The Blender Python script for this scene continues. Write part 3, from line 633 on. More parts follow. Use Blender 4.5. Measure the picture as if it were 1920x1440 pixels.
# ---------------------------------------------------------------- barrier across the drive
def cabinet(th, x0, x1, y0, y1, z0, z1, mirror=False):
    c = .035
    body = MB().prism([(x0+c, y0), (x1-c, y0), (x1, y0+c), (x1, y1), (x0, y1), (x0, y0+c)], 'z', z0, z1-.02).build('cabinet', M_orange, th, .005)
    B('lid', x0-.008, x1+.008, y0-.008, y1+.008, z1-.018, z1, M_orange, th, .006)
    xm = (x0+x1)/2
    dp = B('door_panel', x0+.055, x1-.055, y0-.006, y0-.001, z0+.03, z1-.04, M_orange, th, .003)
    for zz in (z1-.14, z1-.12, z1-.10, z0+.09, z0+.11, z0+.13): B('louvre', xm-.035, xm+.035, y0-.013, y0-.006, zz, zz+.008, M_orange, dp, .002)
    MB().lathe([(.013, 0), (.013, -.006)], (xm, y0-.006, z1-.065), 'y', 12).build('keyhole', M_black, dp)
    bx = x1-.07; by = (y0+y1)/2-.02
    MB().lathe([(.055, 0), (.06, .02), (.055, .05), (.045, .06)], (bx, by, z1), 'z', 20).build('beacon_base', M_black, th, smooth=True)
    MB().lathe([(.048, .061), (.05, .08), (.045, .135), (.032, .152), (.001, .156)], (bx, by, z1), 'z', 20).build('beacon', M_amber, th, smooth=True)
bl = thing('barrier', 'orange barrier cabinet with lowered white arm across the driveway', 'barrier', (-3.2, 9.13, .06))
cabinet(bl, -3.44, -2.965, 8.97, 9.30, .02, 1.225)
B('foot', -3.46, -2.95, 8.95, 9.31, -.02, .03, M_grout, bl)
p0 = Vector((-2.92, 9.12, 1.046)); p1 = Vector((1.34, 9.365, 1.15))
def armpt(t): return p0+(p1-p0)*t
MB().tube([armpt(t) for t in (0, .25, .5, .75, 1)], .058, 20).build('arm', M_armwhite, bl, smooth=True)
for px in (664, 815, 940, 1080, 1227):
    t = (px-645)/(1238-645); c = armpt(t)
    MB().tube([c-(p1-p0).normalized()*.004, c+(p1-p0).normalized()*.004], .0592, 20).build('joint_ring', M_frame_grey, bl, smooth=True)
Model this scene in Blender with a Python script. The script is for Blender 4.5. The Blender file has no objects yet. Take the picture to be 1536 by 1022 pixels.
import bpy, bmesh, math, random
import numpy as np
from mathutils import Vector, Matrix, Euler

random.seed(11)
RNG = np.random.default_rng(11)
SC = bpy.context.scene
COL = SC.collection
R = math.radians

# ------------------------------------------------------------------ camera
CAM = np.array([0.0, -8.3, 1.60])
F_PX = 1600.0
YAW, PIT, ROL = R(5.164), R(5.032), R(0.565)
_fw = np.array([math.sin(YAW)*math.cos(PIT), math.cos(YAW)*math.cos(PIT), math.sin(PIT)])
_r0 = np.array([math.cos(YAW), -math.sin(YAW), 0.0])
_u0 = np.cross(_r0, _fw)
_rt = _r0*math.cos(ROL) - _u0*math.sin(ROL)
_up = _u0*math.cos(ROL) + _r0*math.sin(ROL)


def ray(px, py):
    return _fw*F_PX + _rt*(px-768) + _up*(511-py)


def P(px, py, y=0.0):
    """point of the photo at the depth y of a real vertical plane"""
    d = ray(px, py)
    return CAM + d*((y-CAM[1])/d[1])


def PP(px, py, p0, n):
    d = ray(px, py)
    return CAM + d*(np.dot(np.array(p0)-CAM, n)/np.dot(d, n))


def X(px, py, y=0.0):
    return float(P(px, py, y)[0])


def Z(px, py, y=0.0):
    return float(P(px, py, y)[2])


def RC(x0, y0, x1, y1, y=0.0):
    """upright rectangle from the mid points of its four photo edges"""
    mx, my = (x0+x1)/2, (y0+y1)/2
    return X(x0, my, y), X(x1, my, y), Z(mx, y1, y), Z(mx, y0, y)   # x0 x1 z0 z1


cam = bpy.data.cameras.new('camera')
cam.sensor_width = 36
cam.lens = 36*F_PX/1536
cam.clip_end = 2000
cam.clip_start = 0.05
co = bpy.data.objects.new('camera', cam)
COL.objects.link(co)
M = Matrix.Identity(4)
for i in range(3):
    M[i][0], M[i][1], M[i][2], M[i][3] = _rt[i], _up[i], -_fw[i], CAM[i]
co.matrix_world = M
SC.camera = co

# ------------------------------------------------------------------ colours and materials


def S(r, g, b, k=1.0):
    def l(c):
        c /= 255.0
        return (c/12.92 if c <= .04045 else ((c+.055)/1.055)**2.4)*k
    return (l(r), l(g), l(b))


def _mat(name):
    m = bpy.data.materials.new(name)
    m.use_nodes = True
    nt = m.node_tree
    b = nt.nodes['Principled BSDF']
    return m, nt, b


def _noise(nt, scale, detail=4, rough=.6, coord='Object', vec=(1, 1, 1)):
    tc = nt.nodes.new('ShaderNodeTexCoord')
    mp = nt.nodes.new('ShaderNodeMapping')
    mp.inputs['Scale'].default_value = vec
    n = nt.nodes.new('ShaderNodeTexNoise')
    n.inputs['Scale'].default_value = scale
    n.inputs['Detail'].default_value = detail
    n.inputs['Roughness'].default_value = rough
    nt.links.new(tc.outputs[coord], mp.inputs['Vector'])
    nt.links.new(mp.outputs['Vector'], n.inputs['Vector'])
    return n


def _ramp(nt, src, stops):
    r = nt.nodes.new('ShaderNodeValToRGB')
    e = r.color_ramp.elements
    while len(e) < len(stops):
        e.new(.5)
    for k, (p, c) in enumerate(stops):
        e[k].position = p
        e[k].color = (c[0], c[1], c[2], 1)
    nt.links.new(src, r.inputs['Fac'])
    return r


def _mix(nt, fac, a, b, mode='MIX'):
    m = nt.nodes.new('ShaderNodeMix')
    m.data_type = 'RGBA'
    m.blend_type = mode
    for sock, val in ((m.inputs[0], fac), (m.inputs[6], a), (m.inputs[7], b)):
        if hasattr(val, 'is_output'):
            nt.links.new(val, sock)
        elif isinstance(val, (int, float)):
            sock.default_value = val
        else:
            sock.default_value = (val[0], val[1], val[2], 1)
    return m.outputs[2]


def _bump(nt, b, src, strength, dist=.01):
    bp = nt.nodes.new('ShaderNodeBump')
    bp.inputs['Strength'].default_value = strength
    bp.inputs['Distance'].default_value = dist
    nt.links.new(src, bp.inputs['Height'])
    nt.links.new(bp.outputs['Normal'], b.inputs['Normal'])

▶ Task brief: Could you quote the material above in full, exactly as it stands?

▶ Result:
The Blender Python script for this scene continues. Write part 3, from line 633 on. More parts follow. Use Blender 4.5. Measure the picture as if it were 1920x1440 pixels.
# ---------------------------------------------------------------- barrier across the drive
def cabinet(th, x0, x1, y0, y1, z0, z1, mirror=False):
    c = .035
    body = MB().prism([(x0+c, y0), (x1-c, y0), (x1, y0+c), (x1, y1), (x0, y1), (x0, y0+c)], 'z', z0, z1-.02).build('cabinet', M_orange, th, .005)
    B('lid', x0-.008, x1+.008, y0-.008, y1+.008, z1-.018, z1, M_orange, th, .006)
    xm = (x0+x1)/2
    dp = B('door_panel', x0+.055, x1-.055, y0-.006, y0-.001, z0+.03, z1-.04, M_orange, th, .003)
    for zz in (z1-.14, z1-.12, z1-.10, z0+.09, z0+.11, z0+.13): B('louvre', xm-.035, xm+.035, y0-.013, y0-.006, zz, zz+.008, M_orange, dp, .002)
    MB().lathe([(.013, 0), (.013, -.006)], (xm, y0-.006, z1-.065), 'y', 12).build('keyhole', M_black, dp)
    bx = x1-.07; by = (y0+y1)/2-.02
    MB().lathe([(.055, 0), (.06, .02), (.055, .05), (.045, .06)], (bx, by, z1), 'z', 20).build('beacon_base', M_black, th, smooth=True)
    MB().lathe([(.048, .061), (.05, .08), (.045, .135), (.032, .152), (.001, .156)], (bx, by, z1), 'z', 20).build('beacon', M_amber, th, smooth=True)
bl = thing('barrier', 'orange barrier cabinet with lowered white arm across the driveway', 'barrier', (-3.2, 9.13, .06))
cabinet(bl, -3.44, -2.965, 8.97, 9.30, .02, 1.225)
B('foot', -3.46, -2.95, 8.95, 9.31, -.02, .03, M_grout, bl)
p0 = Vector((-2.92, 9.12, 1.046)); p1 = Vector((1.34, 9.365, 1.15))
def armpt(t): return p0+(p1-p0)*t
MB().tube([armpt(t) for t in (0, .25, .5, .75, 1)], .058, 20).build('arm', M_armwhite, bl, smooth=True)
for px in (664, 815, 940, 1080, 1227):
    t = (px-645)/(1238-645); c = armpt(t)
    MB().tube([c-(p1-p0).normalized()*.004, c+(p1-p0).normalized()*.004], .0592, 20).build('joint_ring', M_frame_grey, bl, smooth=True)
Model this scene in Blender with a Python script. The script is for Blender 4.5. The Blender file has no objects yet. Take the picture to be 1536 by 1022 pixels.
import bpy, bmesh, math, random
import numpy as np
from mathutils import Vector, Matrix, Euler

random.seed(11)
RNG = np.random.default_rng(11)
SC = bpy.context.scene
COL = SC.collection
R = math.radians

# ------------------------------------------------------------------ camera
CAM = np.array([0.0, -8.3, 1.60])
F_PX = 1600.0
YAW, PIT, ROL = R(5.164), R(5.032), R(0.565)
_fw = np.array([math.sin(YAW)*math.cos(PIT), math.cos(YAW)*math.cos(PIT), math.sin(PIT)])
_r0 = np.array([math.cos(YAW), -math.sin(YAW), 0.0])
_u0 = np.cross(_r0, _fw)
_rt = _r0*math.cos(ROL) - _u0*math.sin(ROL)
_up = _u0*math.cos(ROL) + _r0*math.sin(ROL)


def ray(px, py):
    return _fw*F_PX + _rt*(px-768) + _up*(511-py)


def P(px, py, y=0.0):
    """point of the photo at the depth y of a real vertical plane"""
    d = ray(px, py)
    return CAM + d*((y-CAM[1])/d[1])


def PP(px, py, p0, n):
    d = ray(px, py)
    return CAM + d*(np.dot(np.array(p0)-CAM, n)/np.dot(d, n))


def X(px, py, y=0.0):
    return float(P(px, py, y)[0])


def Z(px, py, y=0.0):
    return float(P(px, py, y)[2])


def RC(x0, y0, x1, y1, y=0.0):
    """upright rectangle from the mid points of its four photo edges"""
    mx, my = (x0+x1)/2, (y0+y1)/2
    return X(x0, my, y), X(x1, my, y), Z(mx, y1, y), Z(mx, y0, y)   # x0 x1 z0 z1


cam = bpy.data.cameras.new('camera')
cam.sensor_width = 36
cam.lens = 36*F_PX/1536
cam.clip_end = 2000
cam.clip_start = 0.05
co = bpy.data.objects.new('camera', cam)
COL.objects.link(co)
M = Matrix.Identity(4)
for i in range(3):
    M[i][0], M[i][1], M[i][2], M[i][3] = _rt[i], _up[i], -_fw[i], CAM[i]
co.matrix_world = M
SC.camera = co

# ------------------------------------------------------------------ colours and materials


def S(r, g, b, k=1.0):
    def l(c):
        c /= 255.0
        return (c/12.92 if c <= .04045 else ((c+.055)/1.055)**2.4)*k
    return (l(r), l(g), l(b))


def _mat(name):
    m = bpy.data.materials.new(name)
    m.use_nodes = True
    nt = m.node_tree
    b = nt.nodes['Principled BSDF']
    return m, nt, b


def _noise(nt, scale, detail=4, rough=.6, coord='Object', vec=(1, 1, 1)):
    tc = nt.nodes.new('ShaderNodeTexCoord')
    mp = nt.nodes.new('ShaderNodeMapping')
    mp.inputs['Scale'].default_value = vec
    n = nt.nodes.new('ShaderNodeTexNoise')
    n.inputs['Scale'].default_value = scale
    n.inputs['Detail'].default_value = detail
    n.inputs['Roughness'].default_value = rough
    nt.links.new(tc.outputs[coord], mp.inputs['Vector'])
    nt.links.new(mp.outputs['Vector'], n.inputs['Vector'])
    return n


def _ramp(nt, src, stops):
    r = nt.nodes.new('ShaderNodeValToRGB')
    e = r.color_ramp.elements
    while len(e) < len(stops):
        e.new(.5)
    for k, (p, c) in enumerate(stops):
        e[k].position = p
        e[k].color = (c[0], c[1], c[2], 1)
    nt.links.new(src, r.inputs['Fac'])
    return r


def _mix(nt, fac, a, b, mode='MIX'):
    m = nt.nodes.new('ShaderNodeMix')
    m.data_type = 'RGBA'
    m.blend_type = mode
    for sock, val in ((m.inputs[0], fac), (m.inputs[6], a), (m.inputs[7], b)):
        if hasattr(val, 'is_output'):
            nt.links.new(val, sock)
        elif isinstance(val, (int, float)):
            sock.default_value = val
        else:
            sock.default_value = (val[0], val[1], val[2], 1)
    return m.outputs[2]


def _bump(nt, b, src, strength, dist=.01):
    bp = nt.nodes.new('ShaderNodeBump')
    bp.inputs['Strength'].default_value = strength
    bp.inputs['Distance'].default_value = dist
    nt.links.new(src, bp.inputs['Height'])
    nt.links.new(bp.outputs['Normal'], b.inputs['Normal'])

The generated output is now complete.